■ To be done ■
From the first line of the data down to and including the line with "PI = math.pi", copy everything exactly, leaving out pictures.

■ Collected material ■
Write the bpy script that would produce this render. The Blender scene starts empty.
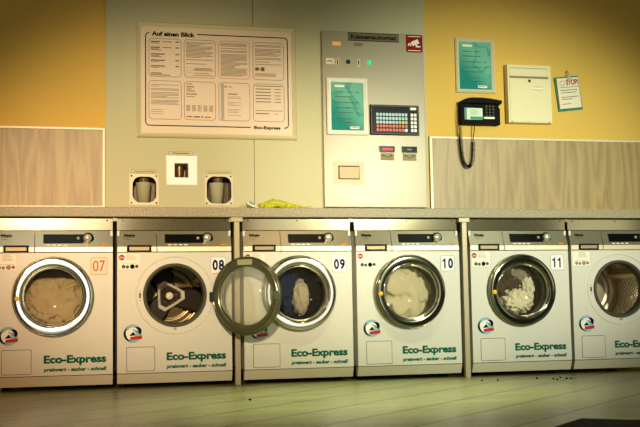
import bpy, bmesh, math, random
from mathutils import Vector, Matrix, noise
random.seed(7)
S = bpy.context.scene
COL = S.collection
PI = math.pi

# ------------------------------------------------------------------ camera, light, exposure
def direction(yaw, pitch):
    return Vector((math.sin(yaw)*math.cos(pitch), math.cos(yaw)*math.cos(pitch), math.sin(pitch)))
def make_camera():
    yaw, pitch, roll = 0.2298, 0.0890, -0.0172
    f = direction(yaw, pitch)
    rt = Vector((math.cos(yaw), -math.sin(yaw), 0)); up = rt.cross(f)
    r2 = math.cos(roll)*rt + math.sin(roll)*up
    u2 = -math.sin(roll)*rt + math.cos(roll)*up
    cd = bpy.data.cameras.new('camera'); cd.sensor_width = 36; cd.lens = 1050*36/640
    cd.clip_start = .05; cd.clip_end = 60
    o = bpy.data.objects.new('camera', cd); COL.objects.link(o)
    m = Matrix((r2, u2, -f)).transposed().to_4x4(); m.translation = Vector((-0.1894, -5.5341, 0.4002))
    o.matrix_world = m
    S.camera = o
make_camera()

W = bpy.data.worlds.new('world'); S.world = W; W.use_nodes = True
bg = W.node_tree.nodes['Background']; bg.inputs[0].default_value = (.60, .66, .30, 1); bg.inputs[1].default_value = .03

def aim(o, loc, target):
    d = Vector(target) - Vector(loc)
    o.location = loc; o.rotation_euler = d.to_track_quat('-Z', 'Y').to_euler()
def area(name, loc, target, sx, sy, power, color, spread=180):
    l = bpy.data.lights.new(name, 'AREA'); l.shape = 'RECTANGLE'; l.size = sx; l.size_y = sy
    l.energy = power; l.color = color; l.spread = math.radians(spread)
    o = bpy.data.objects.new(name, l); COL.objects.link(o); aim(o, loc, target); return o
def spot(name, loc, target, power, color, angle, blend, radius=.2, wide=1):
    l = bpy.data.lights.new(name, 'SPOT'); l.energy = power; l.color = color
    l.spot_size = math.radians(angle); l.spot_blend = blend; l.shadow_soft_size = radius
    o = bpy.data.objects.new(name, l); COL.objects.link(o); aim(o, loc, target); o.scale = (wide, 1, 1); return o
# glazed shop front behind the camera, added spots shaping the light pool and corners, ceiling tubes in front of the machines
area('shop_door_window', (-.45, -7.6, 1.02), (-.45, 0, 1.02), 1.55, 2.0, 20, (1, .96, .90))
area('shop_window', (2.70, -7.6, 1.02), (2.70, 0, 1.02), 1.45, 2.0, 14, (1, .90, .74))
area('far_window', (6.8, -7.6, 1.4), (6.8, 0, 1.4), 1.1, 1.6, 7, (1, .98, .78))
spot('vignette_spot_left', (-.6, -6.6, 1.95), (.38, 0, .96), 1900, (1, .77, .50), 21, 1.0, .15, 1.2)  # added spot, no lamp known there; fades out towards the corners
spot('vignette_spot_right', (3.2, -6.6, 1.95), (2.14, 0, 1.02), 2150, (.92, .94, .74), 22.5, 1.0, .15, 1.25)  # its added greenish counterpart on the right, same corner falloff
spot('warm_fill_spot', (-1.2, -5.2, 1.5), (-.55, 0, .60), 330, (1, .40, .10), 24, 1.0, .1)  # orange fill added for the leftmost machine
spot('floor_fill_spot', (1.35, -1.3, 2.85), (1.15, -.95, 0), 480, (.98, 1, .60), 44, 1.0, .1, 1.35)  # added overhead spot to put a pool of light on the floor
area('ceiling_tube_left', (-.40, -2.3, 2.9), (-.40, -2.3, 0), .75, .9, 4, (1, .93, .80))
area('ceiling_tube_middle', (1.55, -2.3, 2.9), (1.55, -2.3, 0), .7, .9, 4, (1, .66, .36))
area('ceiling_tube_right', (3.0, -2.3, 2.9), (3.0, -2.3, 0), 1.1, .9, 5, (.92, 1, .78))
VS = S.view_settings
VS.view_transform = 'Standard'; VS.look = 'None'; VS.gamma = 1; VS.use_curve_mapping = False; VS.exposure = 0.0

# ------------------------------------------------------------------ materials
def lin(c):
    return tuple((v/12.92 if v <= .04045 else ((v+.055)/1.055)**2.4) for v in c)
def hexc(h):
    return lin(tuple(int(h[i:i+2], 16)/255 for i in (0, 2, 4)))
MC = {}
def nodes_of(m):
    m.use_nodes = True; nt = m.node_tree
    return nt, nt.nodes, nt.links, nt.nodes['Principled BSDF']
def mat(name, h, rough=.5, metal=0, var=.06, scale=30, bump=0, stretch=(1, 1, 1), coat=0, emit=0, spec=.22):
    if name in MC: return MC[name]
    m = bpy.data.materials.new(name); nt, N, L, B = nodes_of(m)
    c = hexc(h)
    tc = N.new('ShaderNodeTexCoord'); mp = N.new('ShaderNodeMapping'); mp.inputs['Scale'].default_value = stretch
    nz = N.new('ShaderNodeTexNoise'); nz.inputs['Scale'].default_value = scale; nz.inputs['Detail'].default_value = 4
    L.new(tc.outputs['Object'], mp.inputs[0]); L.new(mp.outputs[0], nz.inputs['Vector'])
    mx = N.new('ShaderNodeMix'); mx.data_type = 'RGBA'
    mx.inputs[6].default_value = (*[v*(1-var) for v in c], 1); mx.inputs[7].default_value = (*[min(1, v*(1+var)) for v in c], 1)
    L.new(nz.outputs['Fac'], mx.inputs[0]); L.new(mx.outputs[2], B.inputs['Base Color'])
    B.inputs['Roughness'].default_value = rough; B.inputs['Metallic'].default_value = metal
    B.inputs['Specular IOR Level'].default_value = spec
    if coat: B.inputs['Coat Weight'].default_value = coat; B.inputs['Coat Roughness'].default_value = .08
    if bump:
        b = N.new('ShaderNodeBump'); b.inputs['Strength'].default_value = bump; b.inputs['Distance'].default_value = .01
        L.new(nz.outputs['Fac'], b.inputs['Height']); L.new(b.outputs[0], B.inputs['Normal'])
    if emit:
        B.inputs['Emission Color'].default_value = (*c, 1); B.inputs['Emission Strength'].default_value = emit
    MC[name] = m; return m
def mat_wood(name, ha, hb):
    m = bpy.data.materials.new(name); nt, N, L, B = nodes_of(m)
    tc = N.new('ShaderNodeTexCoord')
    mp = N.new('ShaderNodeMapping'); mp.inputs['Scale'].default_value = (3.0, 1, .32)
    nz = N.new('ShaderNodeTexNoise'); nz.inputs['Scale'].default_value = 2.2; nz.inputs['Detail'].default_value = 2
    mu = N.new('ShaderNodeMath'); mu.operation = 'MULTIPLY'; mu.inputs[1].default_value = 8
    fr = N.new('ShaderNodeMath'); fr.operation = 'PINGPONG'; fr.inputs[1].default_value = .5
    mp2 = N.new('ShaderNodeMapping'); mp2.inputs['Scale'].default_value = (90, 1, 3)
    n2 = N.new('ShaderNodeTexNoise'); n2.inputs['Scale'].default_value = 2; n2.inputs['Detail'].default_value = 5
    L.new(tc.outputs['Object'], mp.inputs[0]); L.new(mp.outputs[0], nz.inputs['Vector'])
    L.new(nz.outputs['Fac'], mu.inputs[0]); L.new(mu.outputs[0], fr.inputs[0])
    L.new(tc.outputs['Object'], mp2.inputs[0]); L.new(mp2.outputs[0], n2.inputs['Vector'])
    ad = N.new('ShaderNodeMath'); ad.operation = 'MULTIPLY_ADD'; ad.inputs[1].default_value = .6
    L.new(fr.outputs[0], ad.inputs[0])
    m3 = N.new('ShaderNodeMath'); m3.operation = 'MULTIPLY'; m3.inputs[1].default_value = .55
    L.new(n2.outputs['Fac'], m3.inputs[0]); L.new(m3.outputs[0], ad.inputs[2])
    cr = N.new('ShaderNodeValToRGB'); cr.color_ramp.elements[0].color = (*hexc(ha), 1); cr.color_ramp.elements[1].color = (*hexc(hb), 1)
    cr.color_ramp.elements[0].position = .17; cr.color_ramp.elements[1].position = .56
    L.new(ad.outputs[0], cr.inputs[0]); L.new(cr.outputs[0], B.inputs['Base Color'])
    B.inputs['Roughness'].default_value = .45
    return m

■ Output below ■
Write the bpy script that would produce this render. The Blender scene starts empty.
import bpy, bmesh, math, random
from mathutils import Vector, Matrix, noise
random.seed(7)
S = bpy.context.scene
COL = S.collection
PI = math.pi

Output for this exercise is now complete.